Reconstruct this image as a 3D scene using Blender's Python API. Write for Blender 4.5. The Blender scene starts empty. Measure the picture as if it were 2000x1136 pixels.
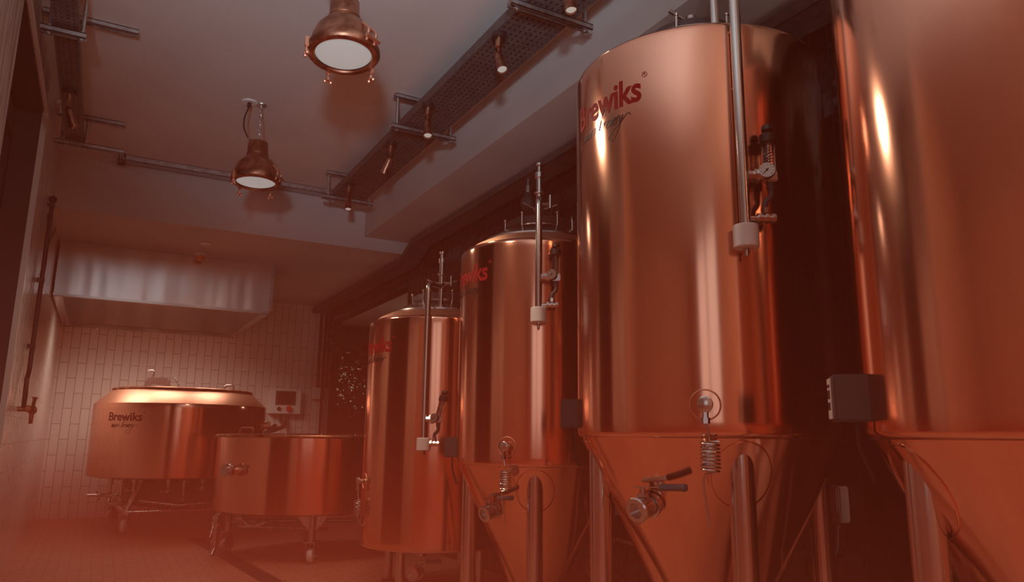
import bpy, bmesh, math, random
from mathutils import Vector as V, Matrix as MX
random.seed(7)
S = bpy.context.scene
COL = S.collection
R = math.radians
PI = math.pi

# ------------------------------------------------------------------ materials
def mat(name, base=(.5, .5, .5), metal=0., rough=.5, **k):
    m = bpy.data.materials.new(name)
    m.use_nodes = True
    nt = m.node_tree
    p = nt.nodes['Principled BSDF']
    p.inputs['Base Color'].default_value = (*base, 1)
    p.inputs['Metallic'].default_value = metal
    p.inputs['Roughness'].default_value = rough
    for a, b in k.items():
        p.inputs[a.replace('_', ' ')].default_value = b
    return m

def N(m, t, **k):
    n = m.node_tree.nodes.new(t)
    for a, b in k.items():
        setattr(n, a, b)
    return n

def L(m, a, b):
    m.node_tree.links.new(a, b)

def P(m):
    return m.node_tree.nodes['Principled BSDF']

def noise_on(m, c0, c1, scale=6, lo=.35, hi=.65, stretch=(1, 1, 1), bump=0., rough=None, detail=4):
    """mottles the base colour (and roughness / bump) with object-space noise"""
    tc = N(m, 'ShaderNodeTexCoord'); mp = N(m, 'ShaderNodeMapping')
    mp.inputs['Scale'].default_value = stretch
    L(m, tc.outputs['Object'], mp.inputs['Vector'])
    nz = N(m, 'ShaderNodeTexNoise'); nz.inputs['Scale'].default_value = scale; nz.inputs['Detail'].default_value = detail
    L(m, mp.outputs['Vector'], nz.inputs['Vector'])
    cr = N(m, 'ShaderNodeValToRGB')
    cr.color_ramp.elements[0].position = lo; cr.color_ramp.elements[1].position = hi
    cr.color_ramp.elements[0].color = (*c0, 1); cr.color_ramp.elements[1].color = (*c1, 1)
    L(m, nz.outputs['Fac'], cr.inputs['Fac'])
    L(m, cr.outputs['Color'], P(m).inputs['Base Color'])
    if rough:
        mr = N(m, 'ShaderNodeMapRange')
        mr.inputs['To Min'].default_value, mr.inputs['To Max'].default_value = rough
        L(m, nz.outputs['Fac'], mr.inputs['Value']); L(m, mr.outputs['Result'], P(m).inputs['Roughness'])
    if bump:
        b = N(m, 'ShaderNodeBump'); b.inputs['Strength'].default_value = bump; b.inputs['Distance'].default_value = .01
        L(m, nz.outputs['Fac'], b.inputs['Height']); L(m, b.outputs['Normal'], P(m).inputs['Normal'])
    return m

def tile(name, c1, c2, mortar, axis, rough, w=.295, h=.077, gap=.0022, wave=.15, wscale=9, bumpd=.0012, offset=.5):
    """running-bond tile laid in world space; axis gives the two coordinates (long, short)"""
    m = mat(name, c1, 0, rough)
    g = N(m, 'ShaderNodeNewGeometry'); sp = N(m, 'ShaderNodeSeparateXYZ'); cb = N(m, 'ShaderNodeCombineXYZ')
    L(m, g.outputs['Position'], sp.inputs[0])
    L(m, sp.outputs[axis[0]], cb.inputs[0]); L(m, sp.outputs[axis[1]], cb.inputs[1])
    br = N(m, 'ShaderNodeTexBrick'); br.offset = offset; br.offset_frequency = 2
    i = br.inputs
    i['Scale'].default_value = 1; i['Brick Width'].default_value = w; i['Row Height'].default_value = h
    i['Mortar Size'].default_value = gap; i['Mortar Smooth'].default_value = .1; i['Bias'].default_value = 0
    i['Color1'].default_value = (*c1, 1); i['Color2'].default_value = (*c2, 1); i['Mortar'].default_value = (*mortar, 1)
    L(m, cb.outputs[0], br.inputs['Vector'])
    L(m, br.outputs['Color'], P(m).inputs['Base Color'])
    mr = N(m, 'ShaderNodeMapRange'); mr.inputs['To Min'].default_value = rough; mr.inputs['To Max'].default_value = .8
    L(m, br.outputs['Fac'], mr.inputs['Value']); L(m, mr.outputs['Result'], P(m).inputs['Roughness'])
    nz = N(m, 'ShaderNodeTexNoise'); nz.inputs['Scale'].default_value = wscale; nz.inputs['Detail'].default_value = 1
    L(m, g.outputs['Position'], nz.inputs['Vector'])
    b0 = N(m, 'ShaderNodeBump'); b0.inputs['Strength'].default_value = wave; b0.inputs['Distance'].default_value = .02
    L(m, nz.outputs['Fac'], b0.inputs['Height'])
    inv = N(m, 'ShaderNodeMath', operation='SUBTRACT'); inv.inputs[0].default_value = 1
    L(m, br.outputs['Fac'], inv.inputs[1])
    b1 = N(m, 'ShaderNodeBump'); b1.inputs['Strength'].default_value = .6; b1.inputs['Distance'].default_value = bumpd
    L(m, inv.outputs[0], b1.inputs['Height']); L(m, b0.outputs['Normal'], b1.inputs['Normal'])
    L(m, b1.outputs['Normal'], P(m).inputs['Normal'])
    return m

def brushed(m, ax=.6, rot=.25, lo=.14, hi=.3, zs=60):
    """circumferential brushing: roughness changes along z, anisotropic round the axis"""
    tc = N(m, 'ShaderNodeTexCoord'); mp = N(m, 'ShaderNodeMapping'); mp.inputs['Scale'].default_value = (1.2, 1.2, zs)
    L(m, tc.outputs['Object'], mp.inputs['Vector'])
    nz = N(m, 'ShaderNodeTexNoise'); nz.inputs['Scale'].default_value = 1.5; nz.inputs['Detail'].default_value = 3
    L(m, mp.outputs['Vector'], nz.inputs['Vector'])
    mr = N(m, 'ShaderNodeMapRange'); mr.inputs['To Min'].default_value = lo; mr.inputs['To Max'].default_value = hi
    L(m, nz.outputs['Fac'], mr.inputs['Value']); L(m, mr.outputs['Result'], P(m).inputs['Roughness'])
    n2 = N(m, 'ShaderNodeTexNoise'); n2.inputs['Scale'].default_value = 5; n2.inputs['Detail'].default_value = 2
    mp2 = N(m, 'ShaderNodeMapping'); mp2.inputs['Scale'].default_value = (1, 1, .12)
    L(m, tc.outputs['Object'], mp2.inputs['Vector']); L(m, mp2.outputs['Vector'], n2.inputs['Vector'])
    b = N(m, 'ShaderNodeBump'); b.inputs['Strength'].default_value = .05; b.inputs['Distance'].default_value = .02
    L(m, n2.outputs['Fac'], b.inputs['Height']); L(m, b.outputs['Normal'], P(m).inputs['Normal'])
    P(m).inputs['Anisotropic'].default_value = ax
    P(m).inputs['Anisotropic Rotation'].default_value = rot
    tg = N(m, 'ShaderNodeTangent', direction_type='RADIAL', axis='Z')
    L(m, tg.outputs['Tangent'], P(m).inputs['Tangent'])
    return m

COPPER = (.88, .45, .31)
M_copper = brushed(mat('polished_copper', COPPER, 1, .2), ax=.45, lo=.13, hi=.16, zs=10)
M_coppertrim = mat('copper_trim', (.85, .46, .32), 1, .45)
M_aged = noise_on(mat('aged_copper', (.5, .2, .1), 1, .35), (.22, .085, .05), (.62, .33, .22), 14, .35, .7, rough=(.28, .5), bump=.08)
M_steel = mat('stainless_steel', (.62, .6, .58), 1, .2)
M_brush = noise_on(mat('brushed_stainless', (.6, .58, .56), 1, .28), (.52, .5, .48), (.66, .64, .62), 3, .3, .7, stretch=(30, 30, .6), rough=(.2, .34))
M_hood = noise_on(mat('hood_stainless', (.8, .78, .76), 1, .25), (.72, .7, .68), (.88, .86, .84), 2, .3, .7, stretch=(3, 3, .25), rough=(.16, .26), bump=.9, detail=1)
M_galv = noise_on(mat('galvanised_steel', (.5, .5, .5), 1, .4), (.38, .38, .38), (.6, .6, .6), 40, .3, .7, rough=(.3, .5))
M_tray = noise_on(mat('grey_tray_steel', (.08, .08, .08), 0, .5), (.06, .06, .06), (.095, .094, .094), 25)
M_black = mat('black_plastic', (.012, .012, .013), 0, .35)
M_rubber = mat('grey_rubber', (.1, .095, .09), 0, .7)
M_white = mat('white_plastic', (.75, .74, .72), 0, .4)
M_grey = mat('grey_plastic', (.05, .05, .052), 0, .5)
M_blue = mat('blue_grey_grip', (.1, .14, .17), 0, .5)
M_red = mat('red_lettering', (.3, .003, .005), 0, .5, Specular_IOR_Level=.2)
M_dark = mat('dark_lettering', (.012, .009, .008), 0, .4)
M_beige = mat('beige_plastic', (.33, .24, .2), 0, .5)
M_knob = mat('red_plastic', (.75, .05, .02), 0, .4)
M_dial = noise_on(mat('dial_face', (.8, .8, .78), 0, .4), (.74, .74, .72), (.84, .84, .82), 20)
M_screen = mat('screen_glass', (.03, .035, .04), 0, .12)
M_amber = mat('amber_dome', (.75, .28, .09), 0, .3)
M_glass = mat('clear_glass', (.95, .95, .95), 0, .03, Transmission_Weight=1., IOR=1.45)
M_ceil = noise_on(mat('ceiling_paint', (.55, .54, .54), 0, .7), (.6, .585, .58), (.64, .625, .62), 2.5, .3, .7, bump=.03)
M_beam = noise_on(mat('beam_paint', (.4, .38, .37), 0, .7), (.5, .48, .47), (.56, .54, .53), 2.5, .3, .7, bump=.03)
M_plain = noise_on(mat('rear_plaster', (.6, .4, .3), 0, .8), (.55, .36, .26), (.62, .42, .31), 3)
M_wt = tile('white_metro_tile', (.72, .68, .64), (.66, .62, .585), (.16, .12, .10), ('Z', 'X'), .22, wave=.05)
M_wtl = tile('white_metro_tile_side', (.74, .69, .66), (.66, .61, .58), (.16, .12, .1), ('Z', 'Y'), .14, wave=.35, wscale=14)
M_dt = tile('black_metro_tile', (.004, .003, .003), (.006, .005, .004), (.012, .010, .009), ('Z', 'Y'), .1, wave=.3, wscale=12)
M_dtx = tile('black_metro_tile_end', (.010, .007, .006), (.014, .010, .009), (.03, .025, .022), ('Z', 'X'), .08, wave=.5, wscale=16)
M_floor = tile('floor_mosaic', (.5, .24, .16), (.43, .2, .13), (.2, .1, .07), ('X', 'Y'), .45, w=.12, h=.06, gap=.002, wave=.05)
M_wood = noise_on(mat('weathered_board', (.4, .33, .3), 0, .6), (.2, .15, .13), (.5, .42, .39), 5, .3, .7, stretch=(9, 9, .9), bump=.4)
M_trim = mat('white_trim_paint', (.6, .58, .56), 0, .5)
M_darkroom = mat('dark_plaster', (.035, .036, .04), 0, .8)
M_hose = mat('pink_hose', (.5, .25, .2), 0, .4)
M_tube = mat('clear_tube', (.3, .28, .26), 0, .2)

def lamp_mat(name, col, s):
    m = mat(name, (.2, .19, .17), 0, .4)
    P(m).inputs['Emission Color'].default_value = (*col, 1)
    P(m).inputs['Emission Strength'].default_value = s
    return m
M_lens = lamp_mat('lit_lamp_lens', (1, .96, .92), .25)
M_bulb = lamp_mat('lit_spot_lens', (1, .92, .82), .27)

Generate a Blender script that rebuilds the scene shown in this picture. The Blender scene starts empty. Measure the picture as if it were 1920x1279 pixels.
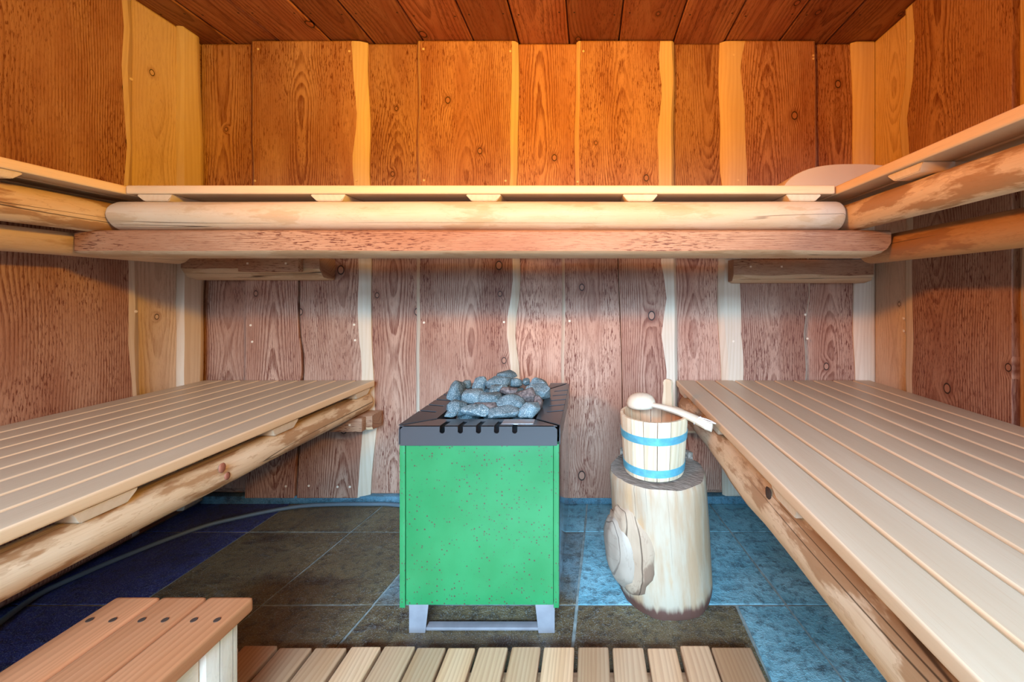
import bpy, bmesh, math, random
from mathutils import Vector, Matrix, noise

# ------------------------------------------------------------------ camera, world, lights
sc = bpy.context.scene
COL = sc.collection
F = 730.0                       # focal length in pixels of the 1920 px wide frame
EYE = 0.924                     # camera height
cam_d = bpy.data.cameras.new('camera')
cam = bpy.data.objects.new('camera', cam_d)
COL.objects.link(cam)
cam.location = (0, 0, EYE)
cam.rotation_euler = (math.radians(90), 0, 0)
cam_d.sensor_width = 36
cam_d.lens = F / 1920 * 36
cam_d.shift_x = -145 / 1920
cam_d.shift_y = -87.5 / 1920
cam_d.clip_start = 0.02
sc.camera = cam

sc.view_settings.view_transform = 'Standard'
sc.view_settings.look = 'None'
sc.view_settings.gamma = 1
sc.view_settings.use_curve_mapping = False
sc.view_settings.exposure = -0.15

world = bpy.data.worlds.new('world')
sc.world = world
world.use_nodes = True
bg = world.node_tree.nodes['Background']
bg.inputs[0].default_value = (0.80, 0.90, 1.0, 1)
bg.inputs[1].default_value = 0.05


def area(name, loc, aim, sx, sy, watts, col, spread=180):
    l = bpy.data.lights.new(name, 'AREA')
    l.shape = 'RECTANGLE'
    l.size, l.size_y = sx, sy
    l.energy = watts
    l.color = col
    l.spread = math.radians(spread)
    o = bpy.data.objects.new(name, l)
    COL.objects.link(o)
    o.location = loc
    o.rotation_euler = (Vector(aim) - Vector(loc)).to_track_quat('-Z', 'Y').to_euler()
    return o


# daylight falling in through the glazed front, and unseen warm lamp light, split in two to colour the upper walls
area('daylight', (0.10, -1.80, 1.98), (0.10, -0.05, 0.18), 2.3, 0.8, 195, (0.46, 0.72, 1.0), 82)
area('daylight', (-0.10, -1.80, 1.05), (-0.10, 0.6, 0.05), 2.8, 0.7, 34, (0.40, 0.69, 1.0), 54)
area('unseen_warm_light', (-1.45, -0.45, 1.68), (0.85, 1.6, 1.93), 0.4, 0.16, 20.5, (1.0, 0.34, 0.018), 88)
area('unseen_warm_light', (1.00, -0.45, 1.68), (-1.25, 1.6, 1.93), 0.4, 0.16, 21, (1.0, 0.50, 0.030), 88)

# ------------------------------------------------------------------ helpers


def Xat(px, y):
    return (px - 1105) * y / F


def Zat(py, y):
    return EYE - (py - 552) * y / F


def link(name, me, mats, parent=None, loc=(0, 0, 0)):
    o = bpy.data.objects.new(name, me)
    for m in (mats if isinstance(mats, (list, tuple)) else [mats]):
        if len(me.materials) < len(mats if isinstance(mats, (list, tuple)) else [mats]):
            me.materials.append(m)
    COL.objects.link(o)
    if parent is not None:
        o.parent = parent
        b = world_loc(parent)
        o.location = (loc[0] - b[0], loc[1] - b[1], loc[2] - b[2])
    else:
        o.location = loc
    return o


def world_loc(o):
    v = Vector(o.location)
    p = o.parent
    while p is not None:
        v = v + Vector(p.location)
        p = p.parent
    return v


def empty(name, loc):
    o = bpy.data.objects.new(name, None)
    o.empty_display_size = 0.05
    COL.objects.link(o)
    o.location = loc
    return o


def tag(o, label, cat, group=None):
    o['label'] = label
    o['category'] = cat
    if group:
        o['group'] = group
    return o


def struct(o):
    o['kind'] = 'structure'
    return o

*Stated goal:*
Using the listing above, state the number of lines that hold "Blender", with no other text.

*Solution for this problem:*
2